Michael Rhodes, son of a doctor in Derby, who died when he was fifteen. Shy and awkward with women, colour blind, and bitter at having to put down a faithful dog, Ernest, in order, as he thought, to join the RNVR. Later he cares for a rabbit, Geoffrey, which is killed in another German air raid; the body was unmarked, the fur unruffled... it was just another little drop to swell the flood of misery that comes from war. 
The Wren, Barbara Wright, whom Rhodes gets close to (and later engaged to) poignantly muses: I suppose someday there'll be a world again where people can live quietly, and fall in love, and get married, and have fun. Where you can keep a rabbit or a dog - or a husband, and not have to stand by and see them killed. Where you can think of other things than burning oil, and rain, and darkness and black bitter hate.
Lieutenant John Colvin, older than the others, married five or six times, with a marine career that had taken in Chile, Panama, the West Indies, and whose one link with his most recent 'wife' was a watch with her name on the back. He brought to the plan his story of a flame thrower used by a rum-runner during Prohibition off Cape Cod, back in 1927.

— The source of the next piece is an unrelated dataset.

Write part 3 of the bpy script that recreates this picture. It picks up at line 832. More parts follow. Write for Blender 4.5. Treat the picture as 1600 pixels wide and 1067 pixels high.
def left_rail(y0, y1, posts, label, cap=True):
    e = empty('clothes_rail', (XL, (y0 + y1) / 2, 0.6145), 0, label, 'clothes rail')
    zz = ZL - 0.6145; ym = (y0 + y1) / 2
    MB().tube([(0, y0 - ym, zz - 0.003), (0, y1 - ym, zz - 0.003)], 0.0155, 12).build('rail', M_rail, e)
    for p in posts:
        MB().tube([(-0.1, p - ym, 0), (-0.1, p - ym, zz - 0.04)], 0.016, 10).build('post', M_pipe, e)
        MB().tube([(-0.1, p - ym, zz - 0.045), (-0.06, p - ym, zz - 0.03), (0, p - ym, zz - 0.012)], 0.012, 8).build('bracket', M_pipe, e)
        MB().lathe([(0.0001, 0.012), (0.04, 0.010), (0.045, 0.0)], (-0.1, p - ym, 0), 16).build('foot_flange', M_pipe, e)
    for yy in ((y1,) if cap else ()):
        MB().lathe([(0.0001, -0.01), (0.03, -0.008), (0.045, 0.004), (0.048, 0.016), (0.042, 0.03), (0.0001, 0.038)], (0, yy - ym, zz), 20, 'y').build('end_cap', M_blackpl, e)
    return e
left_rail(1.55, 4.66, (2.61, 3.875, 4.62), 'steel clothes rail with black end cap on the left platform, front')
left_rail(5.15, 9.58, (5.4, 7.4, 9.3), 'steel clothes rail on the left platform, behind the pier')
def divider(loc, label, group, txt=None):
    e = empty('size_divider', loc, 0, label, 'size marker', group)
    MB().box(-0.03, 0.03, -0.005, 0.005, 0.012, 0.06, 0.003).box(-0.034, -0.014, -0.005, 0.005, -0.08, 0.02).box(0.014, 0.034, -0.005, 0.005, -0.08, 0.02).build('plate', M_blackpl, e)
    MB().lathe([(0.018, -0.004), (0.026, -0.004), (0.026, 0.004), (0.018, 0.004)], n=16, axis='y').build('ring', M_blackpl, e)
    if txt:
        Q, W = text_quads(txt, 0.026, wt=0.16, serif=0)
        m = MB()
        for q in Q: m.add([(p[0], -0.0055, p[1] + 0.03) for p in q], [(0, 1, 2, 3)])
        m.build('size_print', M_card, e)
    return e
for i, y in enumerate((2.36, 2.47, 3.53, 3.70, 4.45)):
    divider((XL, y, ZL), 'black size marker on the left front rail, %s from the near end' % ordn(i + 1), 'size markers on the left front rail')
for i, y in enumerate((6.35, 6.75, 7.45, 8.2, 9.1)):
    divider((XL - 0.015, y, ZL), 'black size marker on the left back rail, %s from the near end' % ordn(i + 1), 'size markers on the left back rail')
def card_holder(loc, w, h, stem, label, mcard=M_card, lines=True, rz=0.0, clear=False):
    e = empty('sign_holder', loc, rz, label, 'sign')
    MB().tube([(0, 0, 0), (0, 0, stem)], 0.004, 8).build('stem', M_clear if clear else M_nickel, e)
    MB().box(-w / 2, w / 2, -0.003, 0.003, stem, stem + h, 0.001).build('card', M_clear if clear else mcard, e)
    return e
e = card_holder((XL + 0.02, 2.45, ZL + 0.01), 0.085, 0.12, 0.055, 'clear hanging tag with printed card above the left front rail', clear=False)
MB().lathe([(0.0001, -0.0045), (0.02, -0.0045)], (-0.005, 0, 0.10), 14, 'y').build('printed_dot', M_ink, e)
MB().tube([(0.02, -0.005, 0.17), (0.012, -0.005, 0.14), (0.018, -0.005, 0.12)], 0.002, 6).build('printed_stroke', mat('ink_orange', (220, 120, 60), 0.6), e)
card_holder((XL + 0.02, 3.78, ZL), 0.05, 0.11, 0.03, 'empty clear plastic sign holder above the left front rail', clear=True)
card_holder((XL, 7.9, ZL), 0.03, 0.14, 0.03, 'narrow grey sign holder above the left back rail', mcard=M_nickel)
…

Each man brings different and very relevant skills. Not until page 147 (out of 287) does the first of the raids take place, using the French tug-boat Geneviève, equipped with a very nasty flame-thrower to destroy German Raumboots. Thanks to our, by now, deep knowledge of the four men - their characters, their bitterness, what made them 'tick' - it feels as if we are with them through all the vicissitudes of the next few dangerous months. The reader suffers with them, understands the virtual martyrdoms of, first Oliver Boden, then Charles Simon; and shares the hopes of Rhodes and Barbara, Colvin and Junie for whatever the future might hold 

It is a book very much of its times - in 1941, when the action is set, it was not certain that the Allies would win the war; but the tide was slowly turning. Ordinary men and women, like those portrayed in the novel, were able to demonstrate, by psychological as well as military means, that the Germans would one day be beaten back. At one point, Shute writes, Bitterness had warped most of the rest of them. The novel does not paste in cardboard characters but portrays 'real' people.The reader can totally understand their pain as well as their bravery.